Violently anti-Semitic articles have recently appeared in two Rumanian publications, including the Communist Youth League weekly. The French news agency AFP reports from Bucharest that Rumanian Chief Rabbi Moses Rosen believes that these publications “have created a climate” which made possible the fire which recently broke out in a Moldavian synagogue.

The Rumanian authorities said at the time that the fire broke out as a result of a robbery attempt. But Rosen told the French news agency that he “doubted” this explanation. The Chief Rabbi said that in any case, the publication of the anti-Semitic material created a climate which made such acts possible.

The fire which damaged the Bohush Synagogue broke out during the night of October 30-31. Four young men were arrested a few days later and charged with robbery and arson. The news agency correspondent quoted unnamed Jewish and Israeli sources in Bucharest as describing the fire as “an anti-Semitic act.”

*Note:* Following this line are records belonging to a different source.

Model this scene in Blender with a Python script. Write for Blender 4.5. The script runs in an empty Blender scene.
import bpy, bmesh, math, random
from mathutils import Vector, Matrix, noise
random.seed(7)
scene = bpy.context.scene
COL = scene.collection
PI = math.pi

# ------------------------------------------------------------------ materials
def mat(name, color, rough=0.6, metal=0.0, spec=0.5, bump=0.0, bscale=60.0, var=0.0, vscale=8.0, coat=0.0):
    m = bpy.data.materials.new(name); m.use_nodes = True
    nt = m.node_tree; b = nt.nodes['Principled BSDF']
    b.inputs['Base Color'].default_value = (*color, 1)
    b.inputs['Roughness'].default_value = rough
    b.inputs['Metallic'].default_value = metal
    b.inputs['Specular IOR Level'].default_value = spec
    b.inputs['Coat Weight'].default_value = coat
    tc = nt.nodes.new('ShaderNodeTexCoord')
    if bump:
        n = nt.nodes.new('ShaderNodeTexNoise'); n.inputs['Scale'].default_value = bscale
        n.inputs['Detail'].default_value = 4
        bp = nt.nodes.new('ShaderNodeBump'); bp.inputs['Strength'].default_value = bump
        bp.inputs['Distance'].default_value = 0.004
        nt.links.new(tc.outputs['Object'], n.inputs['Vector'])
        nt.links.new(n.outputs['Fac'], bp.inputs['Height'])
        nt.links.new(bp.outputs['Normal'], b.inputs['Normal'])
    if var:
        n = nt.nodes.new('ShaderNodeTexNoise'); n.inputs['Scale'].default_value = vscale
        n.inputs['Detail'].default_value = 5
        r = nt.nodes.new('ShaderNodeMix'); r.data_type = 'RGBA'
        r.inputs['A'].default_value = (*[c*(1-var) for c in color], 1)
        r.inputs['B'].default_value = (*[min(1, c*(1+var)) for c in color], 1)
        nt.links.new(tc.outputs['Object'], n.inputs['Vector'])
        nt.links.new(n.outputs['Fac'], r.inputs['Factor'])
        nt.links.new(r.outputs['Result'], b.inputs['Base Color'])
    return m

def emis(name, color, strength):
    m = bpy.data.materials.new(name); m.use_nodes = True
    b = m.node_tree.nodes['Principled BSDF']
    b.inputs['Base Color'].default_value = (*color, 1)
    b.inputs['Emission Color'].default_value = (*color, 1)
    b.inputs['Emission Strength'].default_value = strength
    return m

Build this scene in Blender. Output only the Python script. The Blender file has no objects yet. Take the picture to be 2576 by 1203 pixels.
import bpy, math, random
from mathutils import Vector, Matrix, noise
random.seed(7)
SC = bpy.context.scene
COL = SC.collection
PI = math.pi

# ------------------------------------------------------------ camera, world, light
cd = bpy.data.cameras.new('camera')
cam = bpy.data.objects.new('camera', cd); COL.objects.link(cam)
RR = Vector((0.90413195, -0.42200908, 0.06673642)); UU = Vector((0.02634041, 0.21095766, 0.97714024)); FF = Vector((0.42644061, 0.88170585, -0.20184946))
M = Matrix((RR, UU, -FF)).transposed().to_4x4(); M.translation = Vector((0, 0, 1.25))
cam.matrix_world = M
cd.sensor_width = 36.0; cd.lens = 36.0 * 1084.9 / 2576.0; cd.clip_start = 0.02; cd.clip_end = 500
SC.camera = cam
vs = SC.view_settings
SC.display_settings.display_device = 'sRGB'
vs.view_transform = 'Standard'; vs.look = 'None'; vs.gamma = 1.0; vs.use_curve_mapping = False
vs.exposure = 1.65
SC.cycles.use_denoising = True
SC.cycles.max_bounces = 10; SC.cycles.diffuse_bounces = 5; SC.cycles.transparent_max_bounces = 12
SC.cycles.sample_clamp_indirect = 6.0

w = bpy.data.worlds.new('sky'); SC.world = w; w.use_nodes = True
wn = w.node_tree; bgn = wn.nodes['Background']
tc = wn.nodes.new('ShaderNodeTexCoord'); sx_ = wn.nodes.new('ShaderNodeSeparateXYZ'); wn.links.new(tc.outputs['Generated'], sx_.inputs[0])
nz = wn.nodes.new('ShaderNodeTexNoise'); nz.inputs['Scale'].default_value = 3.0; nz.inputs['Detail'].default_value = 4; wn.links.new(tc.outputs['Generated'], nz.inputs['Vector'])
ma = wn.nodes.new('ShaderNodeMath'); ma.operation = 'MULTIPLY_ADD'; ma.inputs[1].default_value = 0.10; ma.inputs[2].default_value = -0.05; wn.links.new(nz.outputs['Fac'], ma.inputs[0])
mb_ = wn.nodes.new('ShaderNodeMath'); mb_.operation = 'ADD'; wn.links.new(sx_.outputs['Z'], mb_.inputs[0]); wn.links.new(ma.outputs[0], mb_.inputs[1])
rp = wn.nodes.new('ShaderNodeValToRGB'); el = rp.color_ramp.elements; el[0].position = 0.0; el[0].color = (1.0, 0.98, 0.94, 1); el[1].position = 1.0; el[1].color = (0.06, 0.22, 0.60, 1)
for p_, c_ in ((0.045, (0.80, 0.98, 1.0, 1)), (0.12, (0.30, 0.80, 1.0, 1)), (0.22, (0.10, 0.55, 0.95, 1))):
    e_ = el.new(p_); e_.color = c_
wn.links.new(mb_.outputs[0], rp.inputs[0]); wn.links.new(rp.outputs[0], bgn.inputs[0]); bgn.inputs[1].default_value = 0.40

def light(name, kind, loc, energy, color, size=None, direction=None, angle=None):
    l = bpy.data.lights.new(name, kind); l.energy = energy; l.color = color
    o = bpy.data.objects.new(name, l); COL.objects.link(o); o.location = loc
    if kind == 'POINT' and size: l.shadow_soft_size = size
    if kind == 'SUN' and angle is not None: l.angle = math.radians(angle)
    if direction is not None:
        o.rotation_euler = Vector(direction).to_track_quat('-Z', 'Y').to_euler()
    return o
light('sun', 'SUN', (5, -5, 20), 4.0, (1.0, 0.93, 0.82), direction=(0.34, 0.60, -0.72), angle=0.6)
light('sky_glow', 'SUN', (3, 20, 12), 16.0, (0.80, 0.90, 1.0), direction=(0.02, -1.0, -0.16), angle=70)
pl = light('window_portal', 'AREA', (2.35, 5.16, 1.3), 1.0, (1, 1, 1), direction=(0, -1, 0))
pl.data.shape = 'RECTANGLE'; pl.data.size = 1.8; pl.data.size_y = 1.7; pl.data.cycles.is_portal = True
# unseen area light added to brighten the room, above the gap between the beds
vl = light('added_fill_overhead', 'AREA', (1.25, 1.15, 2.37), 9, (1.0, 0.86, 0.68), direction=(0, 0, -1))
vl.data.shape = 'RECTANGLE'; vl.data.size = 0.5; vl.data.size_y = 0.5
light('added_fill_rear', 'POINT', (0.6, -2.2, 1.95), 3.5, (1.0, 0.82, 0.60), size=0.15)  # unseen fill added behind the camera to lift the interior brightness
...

The Communist youth weekly recently published a poem describing the arrival in Rumania “of a poor and miserable people. We slashed their throats and hung them on hooks.” The word “Jew” does not appear in the text but it is generally assumed that the poem refers to the 1941 Bucharest pogrom during which three men, including the synagogue’s cantor, were murdered and hung on butcher hooks by neo-fascist partisans of the then dictator, General Ion Antonescu.

The popular weekly “Saptamana” published a “historic” study claiming that the 1941 Iassi pogrom resulted in the death of “only” 500 people while it is generally assumed that between 4,000 to 12,000 died in the mass massacre of the city’s Jews.

Several anti-Semitic articles appeared in the official press four years ago, most of them signed by a poet, Corneliu Vadim Tudor, noted for his close connection with the country’s top leadership. After Rosen protested, Rumanian President Nicolai Ceausescu promised that he would personally “see to it” that this sort of incident did not reoccur.

Ceausescu also promised to stop the publication of the anti-Semitic writings of a 19th-century poet, Eminescu, and formally condemned anti-Semitism and called on the Communist Party to combat it.